[begin STORED DATA]

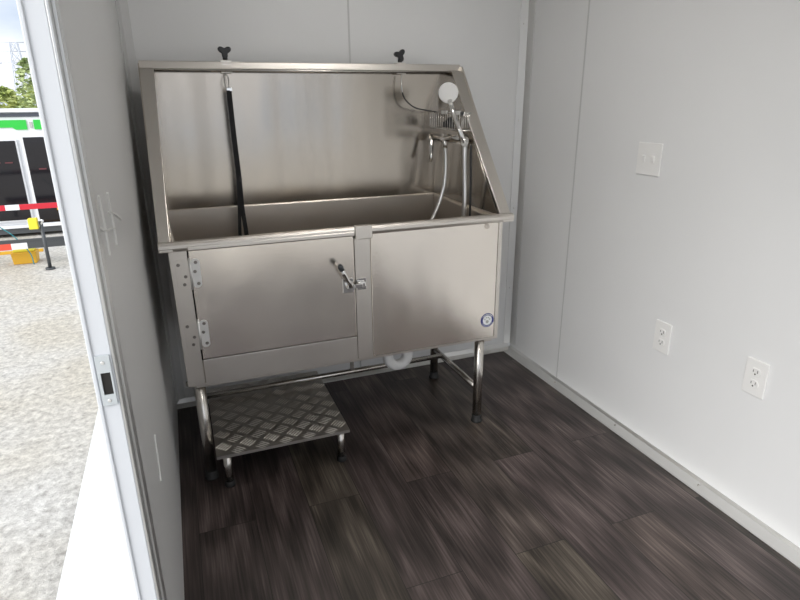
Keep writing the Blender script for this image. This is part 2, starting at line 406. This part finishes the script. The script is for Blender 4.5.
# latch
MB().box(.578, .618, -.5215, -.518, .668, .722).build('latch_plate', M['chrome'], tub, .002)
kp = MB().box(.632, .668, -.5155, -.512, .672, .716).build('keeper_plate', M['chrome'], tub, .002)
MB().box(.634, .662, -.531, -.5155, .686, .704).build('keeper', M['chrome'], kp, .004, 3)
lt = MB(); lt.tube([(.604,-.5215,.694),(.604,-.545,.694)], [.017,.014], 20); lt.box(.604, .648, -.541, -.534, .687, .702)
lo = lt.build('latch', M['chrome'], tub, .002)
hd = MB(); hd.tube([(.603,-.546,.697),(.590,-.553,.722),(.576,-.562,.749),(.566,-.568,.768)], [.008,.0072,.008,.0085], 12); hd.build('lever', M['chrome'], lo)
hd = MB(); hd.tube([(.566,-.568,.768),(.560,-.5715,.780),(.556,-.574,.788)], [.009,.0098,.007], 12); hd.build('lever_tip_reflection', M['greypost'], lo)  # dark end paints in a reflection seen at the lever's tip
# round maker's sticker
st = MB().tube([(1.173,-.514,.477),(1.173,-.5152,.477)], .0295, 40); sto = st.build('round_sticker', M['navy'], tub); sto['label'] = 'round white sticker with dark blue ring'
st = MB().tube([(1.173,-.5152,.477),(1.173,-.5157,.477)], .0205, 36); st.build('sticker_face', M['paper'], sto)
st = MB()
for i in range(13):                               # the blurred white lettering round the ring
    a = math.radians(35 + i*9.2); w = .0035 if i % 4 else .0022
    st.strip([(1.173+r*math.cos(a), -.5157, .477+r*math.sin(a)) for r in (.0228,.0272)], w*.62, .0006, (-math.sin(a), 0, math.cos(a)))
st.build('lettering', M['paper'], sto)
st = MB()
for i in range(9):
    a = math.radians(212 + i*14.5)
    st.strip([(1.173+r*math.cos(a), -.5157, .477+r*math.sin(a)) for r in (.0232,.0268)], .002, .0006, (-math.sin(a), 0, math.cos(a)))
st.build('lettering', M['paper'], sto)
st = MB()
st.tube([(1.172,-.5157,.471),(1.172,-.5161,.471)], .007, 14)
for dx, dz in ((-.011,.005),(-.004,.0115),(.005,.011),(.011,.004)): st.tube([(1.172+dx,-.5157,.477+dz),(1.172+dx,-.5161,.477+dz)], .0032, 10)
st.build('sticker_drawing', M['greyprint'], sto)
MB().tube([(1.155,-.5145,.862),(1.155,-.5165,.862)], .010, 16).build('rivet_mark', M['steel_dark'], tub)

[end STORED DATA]

■ **SHORT EXERCISE**
Print the full listing exactly, dropping the pictures.

■ **ANSWER FOR THIS EXERCISE**
Keep writing the Blender script for this image. This is part 2, starting at line 406. This part finishes the script. The script is for Blender 4.5.
# latch
MB().box(.578, .618, -.5215, -.518, .668, .722).build('latch_plate', M['chrome'], tub, .002)
kp = MB().box(.632, .668, -.5155, -.512, .672, .716).build('keeper_plate', M['chrome'], tub, .002)
MB().box(.634, .662, -.531, -.5155, .686, .704).build('keeper', M['chrome'], kp, .004, 3)
lt = MB(); lt.tube([(.604,-.5215,.694),(.604,-.545,.694)], [.017,.014], 20); lt.box(.604, .648, -.541, -.534, .687, .702)
lo = lt.build('latch', M['chrome'], tub, .002)
hd = MB(); hd.tube([(.603,-.546,.697),(.590,-.553,.722),(.576,-.562,.749),(.566,-.568,.768)], [.008,.0072,.008,.0085], 12); hd.build('lever', M['chrome'], lo)
hd = MB(); hd.tube([(.566,-.568,.768),(.560,-.5715,.780),(.556,-.574,.788)], [.009,.0098,.007], 12); hd.build('lever_tip_reflection', M['greypost'], lo)  # dark end paints in a reflection seen at the lever's tip
# round maker's sticker
st = MB().tube([(1.173,-.514,.477),(1.173,-.5152,.477)], .0295, 40); sto = st.build('round_sticker', M['navy'], tub); sto['label'] = 'round white sticker with dark blue ring'
st = MB().tube([(1.173,-.5152,.477),(1.173,-.5157,.477)], .0205, 36); st.build('sticker_face', M['paper'], sto)
st = MB()
for i in range(13):                               # the blurred white lettering round the ring
    a = math.radians(35 + i*9.2); w = .0035 if i % 4 else .0022
    st.strip([(1.173+r*math.cos(a), -.5157, .477+r*math.sin(a)) for r in (.0228,.0272)], w*.62, .0006, (-math.sin(a), 0, math.cos(a)))
st.build('lettering', M['paper'], sto)
st = MB()
for i in range(9):
    a = math.radians(212 + i*14.5)
    st.strip([(1.173+r*math.cos(a), -.5157, .477+r*math.sin(a)) for r in (.0232,.0268)], .002, .0006, (-math.sin(a), 0, math.cos(a)))
st.build('lettering', M['paper'], sto)
st = MB()
st.tube([(1.172,-.5157,.471),(1.172,-.5161,.471)], .007, 14)
for dx, dz in ((-.011,.005),(-.004,.0115),(.005,.011),(.011,.004)): st.tube([(1.172+dx,-.5157,.477+dz),(1.172+dx,-.5161,.477+dz)], .0032, 10)
st.build('sticker_drawing', M['greyprint'], sto)
MB().tube([(1.155,-.5145,.862),(1.155,-.5165,.862)], .010, 16).build('rivet_mark', M['steel_dark'], tub)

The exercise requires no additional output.